Towards the end of the sixteenth century, however, the mood in Rome began to change. Ever greater quantities of gold from the “New World” were flooding into the papal coffers by way of the Spanish Crown; in 1571 the Battle of Lepanto heralded a change in fortunes as Catholic Europe set aside her differences to rise against a common enemy, roundly defeating the Ottoman Empire.
This new triumphalism saw the Roman Church advertise her might with an artistic style which emphasised miracles and visions. The focus was now on mankind’s inability to comprehend the infinite. One must, says the Baroque, instead surrender to the uncontainable force of the Divine.
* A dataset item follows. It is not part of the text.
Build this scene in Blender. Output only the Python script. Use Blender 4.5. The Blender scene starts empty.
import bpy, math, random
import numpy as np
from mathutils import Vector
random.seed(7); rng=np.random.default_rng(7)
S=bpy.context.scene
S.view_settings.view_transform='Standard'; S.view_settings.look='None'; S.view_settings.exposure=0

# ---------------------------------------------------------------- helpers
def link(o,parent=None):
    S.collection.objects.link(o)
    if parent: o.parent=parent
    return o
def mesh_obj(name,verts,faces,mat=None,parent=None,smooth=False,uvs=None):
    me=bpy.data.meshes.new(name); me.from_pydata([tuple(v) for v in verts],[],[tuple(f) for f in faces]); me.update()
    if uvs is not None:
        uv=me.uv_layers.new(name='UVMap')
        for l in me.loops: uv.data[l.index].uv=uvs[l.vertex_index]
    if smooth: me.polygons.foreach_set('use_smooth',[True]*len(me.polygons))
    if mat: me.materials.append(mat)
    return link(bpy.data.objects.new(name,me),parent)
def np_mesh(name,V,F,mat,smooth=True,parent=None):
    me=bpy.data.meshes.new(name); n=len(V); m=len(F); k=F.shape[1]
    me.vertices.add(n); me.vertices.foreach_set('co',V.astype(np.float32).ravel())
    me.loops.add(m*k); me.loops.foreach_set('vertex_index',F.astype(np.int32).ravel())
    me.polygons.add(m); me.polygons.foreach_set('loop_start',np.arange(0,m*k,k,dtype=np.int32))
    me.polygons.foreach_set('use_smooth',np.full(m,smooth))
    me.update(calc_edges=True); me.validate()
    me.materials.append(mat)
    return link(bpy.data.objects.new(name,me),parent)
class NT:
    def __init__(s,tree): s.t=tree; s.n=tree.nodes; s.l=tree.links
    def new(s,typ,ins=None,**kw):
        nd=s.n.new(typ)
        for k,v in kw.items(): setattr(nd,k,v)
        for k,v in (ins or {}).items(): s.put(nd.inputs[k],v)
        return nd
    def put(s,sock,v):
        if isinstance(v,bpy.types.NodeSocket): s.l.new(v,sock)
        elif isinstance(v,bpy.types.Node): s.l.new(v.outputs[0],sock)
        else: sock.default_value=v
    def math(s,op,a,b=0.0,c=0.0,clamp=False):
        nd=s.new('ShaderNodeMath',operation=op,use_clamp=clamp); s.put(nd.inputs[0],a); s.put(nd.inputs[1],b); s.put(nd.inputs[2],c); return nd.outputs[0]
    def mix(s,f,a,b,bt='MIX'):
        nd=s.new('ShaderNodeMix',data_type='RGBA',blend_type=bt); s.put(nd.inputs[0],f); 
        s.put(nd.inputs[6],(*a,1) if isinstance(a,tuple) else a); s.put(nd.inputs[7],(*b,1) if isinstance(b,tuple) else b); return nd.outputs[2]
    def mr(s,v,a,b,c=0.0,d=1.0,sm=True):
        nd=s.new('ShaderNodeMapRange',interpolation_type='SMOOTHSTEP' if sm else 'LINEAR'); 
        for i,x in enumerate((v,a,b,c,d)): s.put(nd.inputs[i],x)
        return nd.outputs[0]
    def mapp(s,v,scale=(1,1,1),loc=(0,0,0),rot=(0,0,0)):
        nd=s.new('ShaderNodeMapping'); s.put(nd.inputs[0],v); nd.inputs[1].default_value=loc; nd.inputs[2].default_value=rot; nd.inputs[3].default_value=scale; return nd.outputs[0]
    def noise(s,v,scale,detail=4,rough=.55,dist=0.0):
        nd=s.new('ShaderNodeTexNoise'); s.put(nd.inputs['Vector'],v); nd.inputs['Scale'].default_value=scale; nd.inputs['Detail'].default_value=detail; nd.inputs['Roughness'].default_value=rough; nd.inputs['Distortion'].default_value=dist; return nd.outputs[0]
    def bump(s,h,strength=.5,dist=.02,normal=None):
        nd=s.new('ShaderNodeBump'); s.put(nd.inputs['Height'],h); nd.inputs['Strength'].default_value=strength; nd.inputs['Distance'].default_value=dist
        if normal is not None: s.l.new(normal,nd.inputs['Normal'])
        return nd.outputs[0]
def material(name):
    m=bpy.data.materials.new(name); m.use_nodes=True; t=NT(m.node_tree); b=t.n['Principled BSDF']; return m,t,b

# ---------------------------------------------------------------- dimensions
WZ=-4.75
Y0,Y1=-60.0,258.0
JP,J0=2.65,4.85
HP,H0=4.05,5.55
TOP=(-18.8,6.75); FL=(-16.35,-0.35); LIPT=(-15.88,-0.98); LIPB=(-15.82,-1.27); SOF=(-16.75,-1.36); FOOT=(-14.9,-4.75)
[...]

Pietro da Cortona’s crumbling painted architecture is powerless to contain the Heavens: he takes the certainty of the High Renaissance as expressed at the Sistine Chapel and sets it in the quicksands of the Seventeenth century. The Baroque is about going over the edges and the ceiling at Palazzo Barberini, which you can almost always have to yourself, is one of its finest examples.
One of my favorite places in Rome . In one photo it looks like they have added chairs for viewing and projected images on the wall. Last time I visited we laid on the floor to view the ceiling ( which I thoroughly enjoyed! ) Thank you for this wonderful article.
I agree with Vivian’s comment! I was enchanted at every turn by my visit to Palazzo Barberini last autumn on your advice!